At first blush, he would seem to look better on the test of boldness; certainly he pulls no punches in his language. Where he fails, however, is in his location. Jonah went (under protest, of course) to Nineveh; Jeremiah, Isaiah, Amos and many others went into the court of the king. True prophets, when they have a condemnation to announce, do so in the presence of the one whom they are condemning, setting aside all earthly safety, trusting God to get them out. (Or not, as the case may be; tradition has it that Manasseh had Isaiah sawed in half inside a hollow log.) Put another way, true prophets speak to “us.” The Rev. Dr. Wright, by contrast, denounced “them.” He failed the test.

There’s a deeper significance to this as well: denouncing “them” tells “us” that “we” are free to believe what we want to believe, both about ourselves and about “them”—and that’s not something God’s prophets do. Judgment begins in the house of God, and so that’s where his prophets begin: by challenging and rebuking us. Before they let us pronounce the judgment of God on our enemies, they call us to pronounce it on ourselves—to fall to our knees in repentance for our sin and to rise in humble awareness of our fallenness, and our desperate need for grace. In so doing, they bring us to a place where we would be just as happy to see the repentance of our enemies as their obliteration.
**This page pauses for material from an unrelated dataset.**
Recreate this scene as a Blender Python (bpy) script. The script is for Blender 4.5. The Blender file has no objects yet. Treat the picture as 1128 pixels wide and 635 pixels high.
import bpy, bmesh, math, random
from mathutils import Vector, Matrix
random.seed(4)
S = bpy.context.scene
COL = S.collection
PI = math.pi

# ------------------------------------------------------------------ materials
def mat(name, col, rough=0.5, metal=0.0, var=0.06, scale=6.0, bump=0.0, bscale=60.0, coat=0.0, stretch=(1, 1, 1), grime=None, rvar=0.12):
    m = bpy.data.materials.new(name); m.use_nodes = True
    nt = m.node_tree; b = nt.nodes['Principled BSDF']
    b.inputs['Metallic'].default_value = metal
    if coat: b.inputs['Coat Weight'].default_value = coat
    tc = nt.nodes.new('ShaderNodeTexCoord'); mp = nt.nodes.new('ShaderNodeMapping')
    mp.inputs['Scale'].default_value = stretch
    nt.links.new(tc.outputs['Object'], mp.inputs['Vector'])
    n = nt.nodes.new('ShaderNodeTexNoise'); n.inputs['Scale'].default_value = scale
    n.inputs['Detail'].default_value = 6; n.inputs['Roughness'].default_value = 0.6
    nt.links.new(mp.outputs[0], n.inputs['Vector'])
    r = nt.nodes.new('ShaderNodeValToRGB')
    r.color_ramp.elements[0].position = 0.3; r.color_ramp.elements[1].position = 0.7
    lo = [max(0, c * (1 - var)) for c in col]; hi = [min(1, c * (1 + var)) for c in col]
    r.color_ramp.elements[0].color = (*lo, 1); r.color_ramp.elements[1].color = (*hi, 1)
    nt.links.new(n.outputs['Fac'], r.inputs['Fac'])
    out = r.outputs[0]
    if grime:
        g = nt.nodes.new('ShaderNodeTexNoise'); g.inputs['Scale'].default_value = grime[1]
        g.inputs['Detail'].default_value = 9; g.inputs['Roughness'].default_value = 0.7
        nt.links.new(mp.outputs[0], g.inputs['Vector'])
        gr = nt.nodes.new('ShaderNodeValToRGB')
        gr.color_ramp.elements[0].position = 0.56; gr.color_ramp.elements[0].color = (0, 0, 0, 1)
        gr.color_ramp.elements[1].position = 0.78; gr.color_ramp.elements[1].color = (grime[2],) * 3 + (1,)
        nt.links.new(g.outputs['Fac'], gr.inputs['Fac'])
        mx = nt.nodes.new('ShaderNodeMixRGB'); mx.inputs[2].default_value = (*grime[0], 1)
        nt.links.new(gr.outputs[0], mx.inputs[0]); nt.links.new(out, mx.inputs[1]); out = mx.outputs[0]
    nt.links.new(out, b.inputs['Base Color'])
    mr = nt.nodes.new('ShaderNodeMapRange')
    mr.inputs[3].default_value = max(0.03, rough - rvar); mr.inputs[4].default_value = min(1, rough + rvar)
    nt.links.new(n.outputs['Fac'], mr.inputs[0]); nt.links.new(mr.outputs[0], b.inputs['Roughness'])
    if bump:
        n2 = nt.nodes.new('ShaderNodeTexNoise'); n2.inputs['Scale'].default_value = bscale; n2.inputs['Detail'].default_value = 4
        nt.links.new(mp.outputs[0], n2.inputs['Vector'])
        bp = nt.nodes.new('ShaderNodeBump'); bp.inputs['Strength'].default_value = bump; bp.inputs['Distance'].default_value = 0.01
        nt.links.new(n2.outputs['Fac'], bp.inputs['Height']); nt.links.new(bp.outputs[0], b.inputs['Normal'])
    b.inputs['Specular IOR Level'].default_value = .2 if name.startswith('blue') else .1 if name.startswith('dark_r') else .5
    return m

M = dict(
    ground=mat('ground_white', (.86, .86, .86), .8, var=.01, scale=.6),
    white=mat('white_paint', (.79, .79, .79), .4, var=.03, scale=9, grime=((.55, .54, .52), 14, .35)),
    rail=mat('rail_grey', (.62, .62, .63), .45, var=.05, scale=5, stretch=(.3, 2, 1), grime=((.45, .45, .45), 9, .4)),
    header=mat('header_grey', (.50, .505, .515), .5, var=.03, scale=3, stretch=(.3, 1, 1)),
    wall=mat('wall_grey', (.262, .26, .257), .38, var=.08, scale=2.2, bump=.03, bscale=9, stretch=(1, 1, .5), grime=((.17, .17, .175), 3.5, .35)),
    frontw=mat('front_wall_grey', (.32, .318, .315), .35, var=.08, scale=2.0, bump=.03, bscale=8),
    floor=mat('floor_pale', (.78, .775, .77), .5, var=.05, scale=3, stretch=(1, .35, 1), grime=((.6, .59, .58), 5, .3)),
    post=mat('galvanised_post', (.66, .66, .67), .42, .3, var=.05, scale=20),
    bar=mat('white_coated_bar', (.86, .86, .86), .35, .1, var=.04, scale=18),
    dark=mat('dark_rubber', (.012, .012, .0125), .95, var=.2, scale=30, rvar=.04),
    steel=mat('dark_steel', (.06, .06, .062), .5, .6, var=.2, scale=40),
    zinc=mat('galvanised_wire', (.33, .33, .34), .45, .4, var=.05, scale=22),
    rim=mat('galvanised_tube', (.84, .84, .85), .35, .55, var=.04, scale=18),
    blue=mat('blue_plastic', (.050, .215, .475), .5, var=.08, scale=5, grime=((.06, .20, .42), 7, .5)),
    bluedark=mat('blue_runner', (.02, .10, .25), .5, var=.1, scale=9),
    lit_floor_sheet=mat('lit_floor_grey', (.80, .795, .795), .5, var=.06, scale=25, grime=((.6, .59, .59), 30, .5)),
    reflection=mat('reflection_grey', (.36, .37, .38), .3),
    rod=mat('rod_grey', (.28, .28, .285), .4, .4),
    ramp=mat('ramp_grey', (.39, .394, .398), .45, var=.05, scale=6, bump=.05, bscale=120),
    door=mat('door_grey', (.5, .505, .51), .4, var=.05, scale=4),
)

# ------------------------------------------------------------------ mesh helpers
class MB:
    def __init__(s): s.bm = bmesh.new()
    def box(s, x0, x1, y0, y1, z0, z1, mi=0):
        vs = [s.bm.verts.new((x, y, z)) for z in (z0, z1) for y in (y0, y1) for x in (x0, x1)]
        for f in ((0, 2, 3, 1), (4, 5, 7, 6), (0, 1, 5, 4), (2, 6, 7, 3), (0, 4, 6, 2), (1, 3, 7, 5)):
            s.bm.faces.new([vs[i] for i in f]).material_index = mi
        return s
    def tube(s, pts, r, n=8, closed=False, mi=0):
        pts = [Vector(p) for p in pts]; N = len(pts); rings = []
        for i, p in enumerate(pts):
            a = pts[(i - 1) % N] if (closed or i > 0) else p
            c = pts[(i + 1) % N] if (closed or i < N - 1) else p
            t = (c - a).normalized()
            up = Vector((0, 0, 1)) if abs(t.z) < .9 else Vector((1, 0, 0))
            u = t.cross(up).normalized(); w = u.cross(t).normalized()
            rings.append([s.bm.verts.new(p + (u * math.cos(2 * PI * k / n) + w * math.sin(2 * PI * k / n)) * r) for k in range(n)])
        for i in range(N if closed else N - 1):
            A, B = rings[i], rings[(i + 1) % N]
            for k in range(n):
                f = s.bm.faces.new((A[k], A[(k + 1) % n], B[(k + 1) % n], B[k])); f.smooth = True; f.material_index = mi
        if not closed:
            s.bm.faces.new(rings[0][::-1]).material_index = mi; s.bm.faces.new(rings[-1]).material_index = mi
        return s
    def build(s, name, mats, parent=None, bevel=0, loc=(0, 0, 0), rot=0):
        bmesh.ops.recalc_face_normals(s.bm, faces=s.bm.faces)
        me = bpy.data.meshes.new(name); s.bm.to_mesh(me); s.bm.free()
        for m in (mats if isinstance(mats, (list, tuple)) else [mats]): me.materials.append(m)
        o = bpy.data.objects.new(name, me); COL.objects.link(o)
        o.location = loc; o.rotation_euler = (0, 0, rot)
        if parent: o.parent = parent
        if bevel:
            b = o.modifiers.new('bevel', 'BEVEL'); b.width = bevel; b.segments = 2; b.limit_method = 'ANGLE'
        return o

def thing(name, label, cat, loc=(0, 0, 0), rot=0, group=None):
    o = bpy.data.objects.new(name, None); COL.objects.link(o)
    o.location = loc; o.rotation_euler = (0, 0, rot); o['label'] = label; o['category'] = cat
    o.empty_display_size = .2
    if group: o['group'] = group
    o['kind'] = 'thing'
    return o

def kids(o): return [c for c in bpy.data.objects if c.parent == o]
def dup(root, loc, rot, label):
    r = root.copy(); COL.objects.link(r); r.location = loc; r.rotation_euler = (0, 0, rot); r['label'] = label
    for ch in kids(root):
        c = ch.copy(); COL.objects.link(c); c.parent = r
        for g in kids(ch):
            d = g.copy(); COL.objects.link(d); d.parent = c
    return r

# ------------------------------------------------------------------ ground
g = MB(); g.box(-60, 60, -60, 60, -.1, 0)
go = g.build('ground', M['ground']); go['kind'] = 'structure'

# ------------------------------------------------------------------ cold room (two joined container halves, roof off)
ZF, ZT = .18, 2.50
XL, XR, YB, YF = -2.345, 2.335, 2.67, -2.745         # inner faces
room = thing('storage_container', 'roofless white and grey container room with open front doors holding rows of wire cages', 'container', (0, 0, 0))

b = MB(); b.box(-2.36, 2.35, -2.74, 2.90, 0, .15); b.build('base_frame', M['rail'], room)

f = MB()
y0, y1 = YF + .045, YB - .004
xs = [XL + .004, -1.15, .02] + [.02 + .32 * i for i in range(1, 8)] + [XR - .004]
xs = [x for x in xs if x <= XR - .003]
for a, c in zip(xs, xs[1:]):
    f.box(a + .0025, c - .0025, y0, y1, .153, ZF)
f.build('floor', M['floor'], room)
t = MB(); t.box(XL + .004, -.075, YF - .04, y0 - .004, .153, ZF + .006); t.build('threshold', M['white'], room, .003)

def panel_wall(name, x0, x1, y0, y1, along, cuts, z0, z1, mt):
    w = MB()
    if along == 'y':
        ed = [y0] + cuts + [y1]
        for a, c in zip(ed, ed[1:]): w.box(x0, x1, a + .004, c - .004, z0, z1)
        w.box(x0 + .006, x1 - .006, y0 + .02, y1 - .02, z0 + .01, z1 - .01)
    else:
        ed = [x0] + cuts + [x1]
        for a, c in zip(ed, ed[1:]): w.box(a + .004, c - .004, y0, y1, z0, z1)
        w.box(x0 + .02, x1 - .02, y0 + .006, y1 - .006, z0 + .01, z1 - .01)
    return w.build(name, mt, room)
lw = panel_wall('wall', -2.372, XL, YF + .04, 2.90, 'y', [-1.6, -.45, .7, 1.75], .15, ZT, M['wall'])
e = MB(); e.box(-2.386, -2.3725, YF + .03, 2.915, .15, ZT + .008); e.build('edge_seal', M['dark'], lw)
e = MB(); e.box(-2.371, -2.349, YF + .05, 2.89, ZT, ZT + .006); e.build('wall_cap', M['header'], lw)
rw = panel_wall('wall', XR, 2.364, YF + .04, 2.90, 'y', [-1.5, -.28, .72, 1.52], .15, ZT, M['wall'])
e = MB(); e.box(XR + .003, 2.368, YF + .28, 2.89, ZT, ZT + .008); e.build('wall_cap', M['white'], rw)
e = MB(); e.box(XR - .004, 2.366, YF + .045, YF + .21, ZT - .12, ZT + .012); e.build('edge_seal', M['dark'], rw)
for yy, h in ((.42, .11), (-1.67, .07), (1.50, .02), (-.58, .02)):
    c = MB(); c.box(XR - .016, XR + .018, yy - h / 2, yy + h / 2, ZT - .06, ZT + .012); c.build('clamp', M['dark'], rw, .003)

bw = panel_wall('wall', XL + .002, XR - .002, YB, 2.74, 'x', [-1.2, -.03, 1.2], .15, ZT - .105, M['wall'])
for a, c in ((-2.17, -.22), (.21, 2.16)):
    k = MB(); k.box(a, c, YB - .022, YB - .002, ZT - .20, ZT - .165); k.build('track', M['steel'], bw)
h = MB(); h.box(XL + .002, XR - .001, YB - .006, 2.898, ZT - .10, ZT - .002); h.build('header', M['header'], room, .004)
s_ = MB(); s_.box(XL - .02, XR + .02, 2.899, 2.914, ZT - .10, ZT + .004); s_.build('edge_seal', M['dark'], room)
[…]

The problem with self-anointed prophets is they don’t stand in that place, because they don’t have that humility. As I wrote in 2005, to folks like that,

the rest of the world divides into two camps: the righteous (those who agree with me) and the unrighteous (those who don’t), which leaves only the question, “What fellowship is there between light and darkness? What agreement does Christ have with Belial?” There in a nutshell is the state of things . . . for too many folks, the presence of people who disagree with us, instead of serving as an opportunity for learning and self-correction, merely hardens us in our own positions, because “we” are light and “they” are darkness. This wouldn’t be a problem for someone whose life and beliefs were already 100% in accordance with the will of God, but that isn’t any of us; we all have areas where we need to grow, and beliefs (sometimes cherished ones) which are simply wrong, and we can’t afford to set those in stone. . . . [We] need to set aside this self-aggrandizing nonsense that we’re speaking “prophetically,” which sets us above those with whom we disagree, and learn instead to approach them in a spirit of humility and grace. Our motives and vision just aren’t pure enough to justify doing things any other way.

Posted in Religion and theology, Uncategorized.

2 Comments

  1. If you go to the core of what the Rev. Dr. Jeremiah Wright believes and preaches, though, it really doesn’t get better. He is, proudly, a black liberation theologian; and here’s how the founder of that theological school, Union’s Dr. James Cone, describes it:

    Black theology refuses to accept a God who is not identified totally with the goals of the black community. If God is not for us and against white people, then he is a murderer, and we had better kill him. The task of black theology is to kill Gods who do not belong to the black community. . . . Black theology will accept only the love of God which participates in the destruction of the white enemy.

    As one of my Presbyterian colleagues aptly put it, this is a “blood and soil” religion; and as such, it’s essentially pagan.